Fighting this attitude has become a major objective for me, and there are plenty of chances to fight it.

In the 2008 Kansas legislative session, the Governor introduced a business tax incentives package that would require a minimum $1 million dollar investment or a minimum 20 new jobs to qualify for income tax credits. 

The “Go Topeka” organization, which controls $5 million per year in sales tax revenues for the purpose of economic development, has policies that are so restrictive they eliminate nearly all small businesses from qualifying for funding.  The rules and red tape are so extensive that most small business owners won’t go to the trouble.

In Kansas, fifty-four percent of the private workforce is employed in small businesses. Only a tiny number of those have assets in other states. They pay every kind of tax the state and local governments in Kansas load on them. Their employees live here. They stay here. They spend their money here. They are the overwhelming majority of our community volunteers.

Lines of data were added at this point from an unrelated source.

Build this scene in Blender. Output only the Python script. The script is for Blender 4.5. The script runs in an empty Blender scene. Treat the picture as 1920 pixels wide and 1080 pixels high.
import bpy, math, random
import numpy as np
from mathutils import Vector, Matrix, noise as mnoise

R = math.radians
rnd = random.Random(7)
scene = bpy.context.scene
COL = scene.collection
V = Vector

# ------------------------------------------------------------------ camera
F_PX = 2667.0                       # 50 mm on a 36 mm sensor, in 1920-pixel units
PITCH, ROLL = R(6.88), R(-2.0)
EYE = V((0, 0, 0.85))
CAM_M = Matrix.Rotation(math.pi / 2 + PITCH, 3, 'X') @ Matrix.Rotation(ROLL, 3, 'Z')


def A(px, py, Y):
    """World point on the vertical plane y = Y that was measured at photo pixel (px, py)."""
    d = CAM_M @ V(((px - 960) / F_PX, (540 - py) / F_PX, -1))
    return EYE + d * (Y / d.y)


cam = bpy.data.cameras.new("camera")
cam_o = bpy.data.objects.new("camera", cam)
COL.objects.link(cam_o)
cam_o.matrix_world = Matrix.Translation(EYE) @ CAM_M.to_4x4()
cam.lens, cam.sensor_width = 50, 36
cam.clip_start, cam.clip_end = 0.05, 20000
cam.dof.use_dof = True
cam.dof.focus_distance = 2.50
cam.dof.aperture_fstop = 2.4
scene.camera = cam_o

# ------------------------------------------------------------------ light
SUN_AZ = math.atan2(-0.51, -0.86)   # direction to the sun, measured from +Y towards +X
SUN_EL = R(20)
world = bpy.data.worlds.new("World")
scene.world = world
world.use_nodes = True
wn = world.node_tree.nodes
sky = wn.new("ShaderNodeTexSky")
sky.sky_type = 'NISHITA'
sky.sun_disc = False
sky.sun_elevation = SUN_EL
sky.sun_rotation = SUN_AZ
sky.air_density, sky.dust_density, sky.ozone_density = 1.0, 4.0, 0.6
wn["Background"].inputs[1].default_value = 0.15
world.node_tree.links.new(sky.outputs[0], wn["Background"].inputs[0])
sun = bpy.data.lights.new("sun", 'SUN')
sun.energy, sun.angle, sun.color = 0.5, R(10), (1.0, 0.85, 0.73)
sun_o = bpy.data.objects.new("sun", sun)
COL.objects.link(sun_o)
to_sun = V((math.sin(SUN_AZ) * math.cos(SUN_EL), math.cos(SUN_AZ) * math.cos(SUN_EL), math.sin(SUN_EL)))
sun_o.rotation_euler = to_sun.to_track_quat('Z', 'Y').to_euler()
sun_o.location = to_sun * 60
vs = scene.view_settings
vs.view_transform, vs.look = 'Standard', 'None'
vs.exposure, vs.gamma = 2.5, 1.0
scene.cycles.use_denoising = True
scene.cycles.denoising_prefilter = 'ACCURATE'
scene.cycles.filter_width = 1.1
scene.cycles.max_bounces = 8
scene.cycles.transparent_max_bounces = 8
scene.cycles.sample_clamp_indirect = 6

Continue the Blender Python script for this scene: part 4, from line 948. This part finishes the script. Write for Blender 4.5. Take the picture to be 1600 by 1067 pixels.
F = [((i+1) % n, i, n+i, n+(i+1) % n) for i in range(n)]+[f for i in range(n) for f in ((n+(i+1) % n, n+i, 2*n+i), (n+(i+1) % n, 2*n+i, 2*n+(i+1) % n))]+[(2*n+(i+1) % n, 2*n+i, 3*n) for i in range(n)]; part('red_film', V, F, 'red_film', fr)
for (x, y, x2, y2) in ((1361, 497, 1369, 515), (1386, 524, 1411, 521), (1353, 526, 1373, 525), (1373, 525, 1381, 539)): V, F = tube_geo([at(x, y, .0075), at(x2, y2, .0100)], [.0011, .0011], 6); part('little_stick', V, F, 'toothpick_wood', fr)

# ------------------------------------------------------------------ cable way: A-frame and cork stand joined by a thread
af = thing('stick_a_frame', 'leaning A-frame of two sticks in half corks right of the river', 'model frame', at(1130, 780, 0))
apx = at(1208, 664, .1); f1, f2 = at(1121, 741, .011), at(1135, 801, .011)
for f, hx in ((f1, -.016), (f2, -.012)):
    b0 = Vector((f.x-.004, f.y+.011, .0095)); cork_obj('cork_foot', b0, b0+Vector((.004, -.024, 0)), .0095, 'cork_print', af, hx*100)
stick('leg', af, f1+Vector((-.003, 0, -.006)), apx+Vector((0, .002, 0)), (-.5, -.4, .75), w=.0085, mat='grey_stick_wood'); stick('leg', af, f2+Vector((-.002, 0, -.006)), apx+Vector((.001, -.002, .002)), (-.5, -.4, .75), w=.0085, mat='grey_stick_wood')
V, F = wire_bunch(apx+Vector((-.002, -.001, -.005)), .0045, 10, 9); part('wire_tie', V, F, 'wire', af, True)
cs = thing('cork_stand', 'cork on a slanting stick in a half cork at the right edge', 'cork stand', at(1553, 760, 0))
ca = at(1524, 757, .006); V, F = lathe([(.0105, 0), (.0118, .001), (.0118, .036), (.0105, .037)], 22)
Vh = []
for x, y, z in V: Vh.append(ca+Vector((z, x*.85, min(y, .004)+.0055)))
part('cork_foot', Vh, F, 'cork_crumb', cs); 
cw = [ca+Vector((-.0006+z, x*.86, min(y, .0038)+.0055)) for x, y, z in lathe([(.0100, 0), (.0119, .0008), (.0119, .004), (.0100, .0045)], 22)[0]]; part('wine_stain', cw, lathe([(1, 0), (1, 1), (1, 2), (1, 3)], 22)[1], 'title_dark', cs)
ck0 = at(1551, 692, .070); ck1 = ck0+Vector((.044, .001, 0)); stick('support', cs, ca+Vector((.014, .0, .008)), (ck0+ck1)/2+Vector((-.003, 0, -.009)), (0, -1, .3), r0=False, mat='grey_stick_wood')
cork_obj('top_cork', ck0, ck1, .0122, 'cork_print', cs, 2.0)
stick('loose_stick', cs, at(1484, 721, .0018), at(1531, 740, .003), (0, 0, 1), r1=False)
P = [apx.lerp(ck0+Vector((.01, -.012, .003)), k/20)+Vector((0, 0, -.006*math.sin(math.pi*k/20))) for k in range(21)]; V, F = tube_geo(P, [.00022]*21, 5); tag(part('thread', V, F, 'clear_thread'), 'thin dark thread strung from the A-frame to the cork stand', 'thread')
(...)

Communities don’t sprout from “primary businesses”, they sprout from secondary businesses or they sprout together.  Farming is a primary business, but farms and grocery stores and blacksmith shops and livery stables and barber shops and eateries and saloons populated areas together, not separately.

A community can exist with only secondary businesses, but it cannot exist with only primary businesses.

In any case, it doesn’t matter whether the chicken or the egg came first.  Target was not going to open a 600-employee distribution center in Herington because there aren’t enough small businesses there to support enough population to provide enough employees. 

At the June TK Magazine Leadership Summit at the Topeka Ramada Inn, Kim Schultz of Field of Greens catering and restaurant said "Without the little people, the big people don't have anywhere to eat lunch."

You go, girl!  And you can add get their hair done, bury their dead, build and maintain their homes, dry clean their clothes, mow their lawns, trim their trees, clean their chimneys, and on and on and on …

From an economic development standpoint, there is no such thing as a bad job. If starter jobs and low-paying jobs are bad, show me a place that has none.  No matter how wealthy the community, someone is doing those “bad jobs” even if they can’t afford to live there.

Small employers become big employers.  Low-paying jobs become better-paying jobs.  People learn stuff while doing those jobs.  They do stuff that the community absolutely must have done.  And small employers don’t leave the community in batches of six hundred jobs at a time. 

When it comes to economic development, there simply is no such thing as a bad job.